China embarks on new journey toward socialist modernization as key blueprint approved

Xinhua
China's five-year plan is one of the country's most important policy blueprints. Drawn up since 1953, it sets long-term goals for China's social and economic development.
Xinhua

China’s top legislative body on Thursday approved a development blueprint for the next five to 15 years to guide the country’s march toward modernization, a dream pursued by many generations of Chinese.

After a week of deliberations, the lawmakers adopted the Outline of the 14th Five-Year Plan (2021-2025) for National Economic and Social Development and the Long-Range Objectives Through the Year 2035 at the closing meeting of the fourth session of the 13th National People’s Congress.

“The outline serves as a roadmap toward the country’s second centenary goal of fully building a modern socialist country, ushering China into a new stage of development,” said Wang Honghai, an NPC deputy and Party chief of Ninghe District of Tianjin City.

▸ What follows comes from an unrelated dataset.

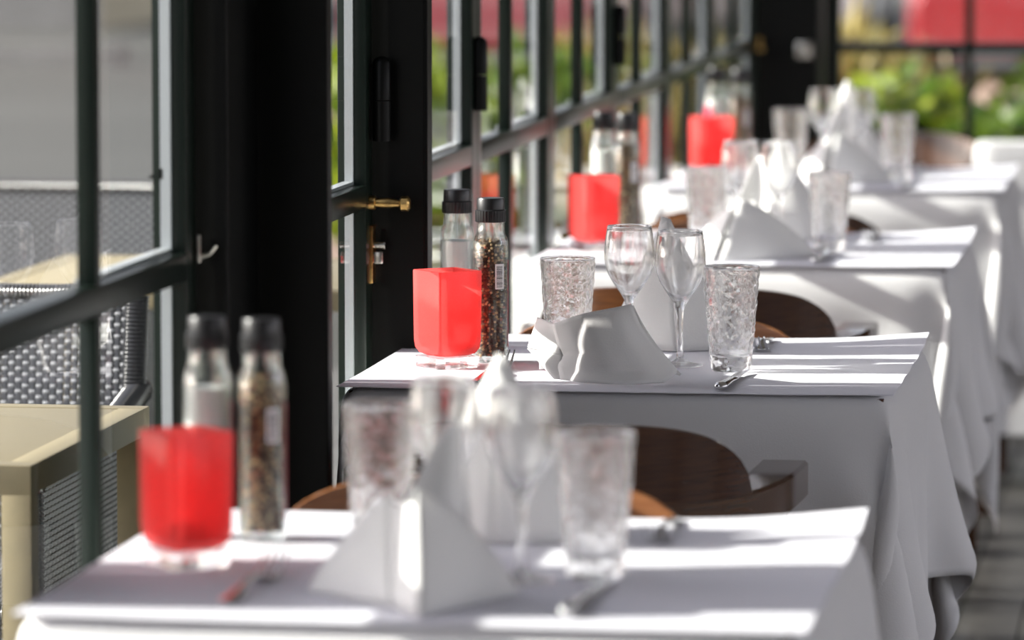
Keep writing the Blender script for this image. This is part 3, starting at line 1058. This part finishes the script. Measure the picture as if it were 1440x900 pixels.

China’s five-year plan is one of the country’s most important policy blueprints. Drawn up since 1953, it sets long-term goals for China’s social and economic development and is the barometer against which progress is measured.

Avoiding announcing an explicit economic growth target for the next five years, China aims to keep its economy running within an appropriate range and will set annual economic targets in light of actual circumstances, the outline said.

Li Daokui, a national political advisor and an economist with Tsinghua University, said by setting flexible growth targets, China can concentrate on deep structural issues such as unleashing domestic demand and raising innovation capacity.

The key document also includes an array of other benchmark economic indicators such as an urbanization rate of 65 percent, a surveyed urban unemployment rate of lower than 5.5 percent and drastically slashed carbon emissions per unit of GDP in the next five years.

China’s R&D spending will increase by more than 7 percent per year over the next five years.